This study addresses the challenge of occupational fitness assessment under reduced alertness caused by alcohol, drug use, or sleep deprivation. We propose the first foundation-model-based framework for analyzing near-infrared iris images to estimate alertness. To overcome the scarcity of large-scale labeled iris data, we employ self-supervised pretraining of a foundation model followed by lightweight downstream fine-tuning, enabling end-to-end occupational fitness prediction. Our work pioneers the integration of foundation models into biometric-driven alertness assessment, effectively mitigating the small-sample bottleneck and enhancing cross-subject and cross-context generalization.

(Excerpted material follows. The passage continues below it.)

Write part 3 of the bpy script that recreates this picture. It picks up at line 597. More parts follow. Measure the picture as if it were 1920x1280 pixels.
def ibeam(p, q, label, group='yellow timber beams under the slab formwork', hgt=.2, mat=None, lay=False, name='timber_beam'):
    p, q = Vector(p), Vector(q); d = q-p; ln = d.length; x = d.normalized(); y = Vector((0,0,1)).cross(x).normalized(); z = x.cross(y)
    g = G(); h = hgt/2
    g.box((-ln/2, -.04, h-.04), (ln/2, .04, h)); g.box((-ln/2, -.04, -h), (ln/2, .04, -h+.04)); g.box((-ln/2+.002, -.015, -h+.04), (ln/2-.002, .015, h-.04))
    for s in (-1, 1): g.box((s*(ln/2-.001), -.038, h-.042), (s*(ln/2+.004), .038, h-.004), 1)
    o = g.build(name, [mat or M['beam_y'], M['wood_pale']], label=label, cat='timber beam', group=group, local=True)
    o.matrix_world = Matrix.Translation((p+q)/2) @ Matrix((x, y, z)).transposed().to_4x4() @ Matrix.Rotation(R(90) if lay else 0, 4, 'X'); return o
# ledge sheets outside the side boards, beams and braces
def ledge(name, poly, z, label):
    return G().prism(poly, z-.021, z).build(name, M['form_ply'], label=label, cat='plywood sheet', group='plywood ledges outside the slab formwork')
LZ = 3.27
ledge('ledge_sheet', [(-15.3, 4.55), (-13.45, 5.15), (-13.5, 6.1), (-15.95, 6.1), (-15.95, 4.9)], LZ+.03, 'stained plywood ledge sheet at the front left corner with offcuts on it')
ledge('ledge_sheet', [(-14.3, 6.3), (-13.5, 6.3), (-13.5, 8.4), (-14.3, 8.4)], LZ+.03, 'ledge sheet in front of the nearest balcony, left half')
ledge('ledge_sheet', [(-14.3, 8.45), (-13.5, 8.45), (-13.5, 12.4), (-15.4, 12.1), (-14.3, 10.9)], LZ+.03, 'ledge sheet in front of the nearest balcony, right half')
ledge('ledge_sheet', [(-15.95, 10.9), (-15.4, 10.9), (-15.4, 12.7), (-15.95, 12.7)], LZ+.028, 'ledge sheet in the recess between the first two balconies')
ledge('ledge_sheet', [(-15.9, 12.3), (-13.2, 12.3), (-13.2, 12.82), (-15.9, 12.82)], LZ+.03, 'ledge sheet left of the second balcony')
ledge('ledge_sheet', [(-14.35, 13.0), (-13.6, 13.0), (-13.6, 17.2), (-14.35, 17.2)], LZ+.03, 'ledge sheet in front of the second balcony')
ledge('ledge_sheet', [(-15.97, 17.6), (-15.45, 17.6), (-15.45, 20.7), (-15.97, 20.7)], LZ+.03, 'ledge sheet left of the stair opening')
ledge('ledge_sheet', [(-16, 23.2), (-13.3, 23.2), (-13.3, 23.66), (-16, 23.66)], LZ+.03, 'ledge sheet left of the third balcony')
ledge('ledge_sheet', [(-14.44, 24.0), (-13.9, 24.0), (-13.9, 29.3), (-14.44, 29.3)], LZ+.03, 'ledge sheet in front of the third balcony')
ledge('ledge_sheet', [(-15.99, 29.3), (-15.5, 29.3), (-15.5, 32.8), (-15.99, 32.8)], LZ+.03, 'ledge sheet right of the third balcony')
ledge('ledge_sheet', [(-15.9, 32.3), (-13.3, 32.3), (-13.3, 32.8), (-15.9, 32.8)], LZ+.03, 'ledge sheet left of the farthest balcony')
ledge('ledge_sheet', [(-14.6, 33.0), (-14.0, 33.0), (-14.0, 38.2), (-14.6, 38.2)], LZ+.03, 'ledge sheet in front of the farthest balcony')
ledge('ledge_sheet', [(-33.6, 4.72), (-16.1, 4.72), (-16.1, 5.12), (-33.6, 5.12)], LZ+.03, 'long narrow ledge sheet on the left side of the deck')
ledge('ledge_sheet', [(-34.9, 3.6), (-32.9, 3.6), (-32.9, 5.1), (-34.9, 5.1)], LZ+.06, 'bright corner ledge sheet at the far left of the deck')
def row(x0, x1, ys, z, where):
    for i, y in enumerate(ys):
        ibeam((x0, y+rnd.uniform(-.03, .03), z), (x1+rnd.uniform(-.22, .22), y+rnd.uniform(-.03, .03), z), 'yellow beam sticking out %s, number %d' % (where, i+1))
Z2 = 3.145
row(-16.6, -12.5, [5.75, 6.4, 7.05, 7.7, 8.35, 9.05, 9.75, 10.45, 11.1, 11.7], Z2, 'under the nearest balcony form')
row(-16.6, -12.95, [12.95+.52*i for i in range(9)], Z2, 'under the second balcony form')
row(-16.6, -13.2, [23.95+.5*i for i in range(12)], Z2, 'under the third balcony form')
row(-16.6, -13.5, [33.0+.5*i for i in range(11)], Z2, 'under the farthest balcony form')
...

Experiments demonstrate that the method achieves superior accuracy and robustness under limited labeled data, substantially reducing reliance on labor-intensive manual annotations. This approach establishes a novel paradigm for unobtrusive, non-contact occupational fitness monitoring.

Biometric capture devices have been utilised to estimate a person's alertness through near-infrared iris images, expanding their use beyond just biometric recognition. However, capturing a substantial number of corresponding images related to alcohol consumption, drug use, and sleep deprivation to create a dataset for training an AI model presents a significant challenge. Typically, a large quantity of images is required to effectively implement a deep learning approach. Currently, training downstream models with a huge number of images based on foundational models provides a real opportunity to enhance this area, thanks to the generalisation capabilities of self-supervised models. This work examines the application of deep learning and foundational models in predicting fitness for duty, which is defined as the subject condition related to determining the alertness for work.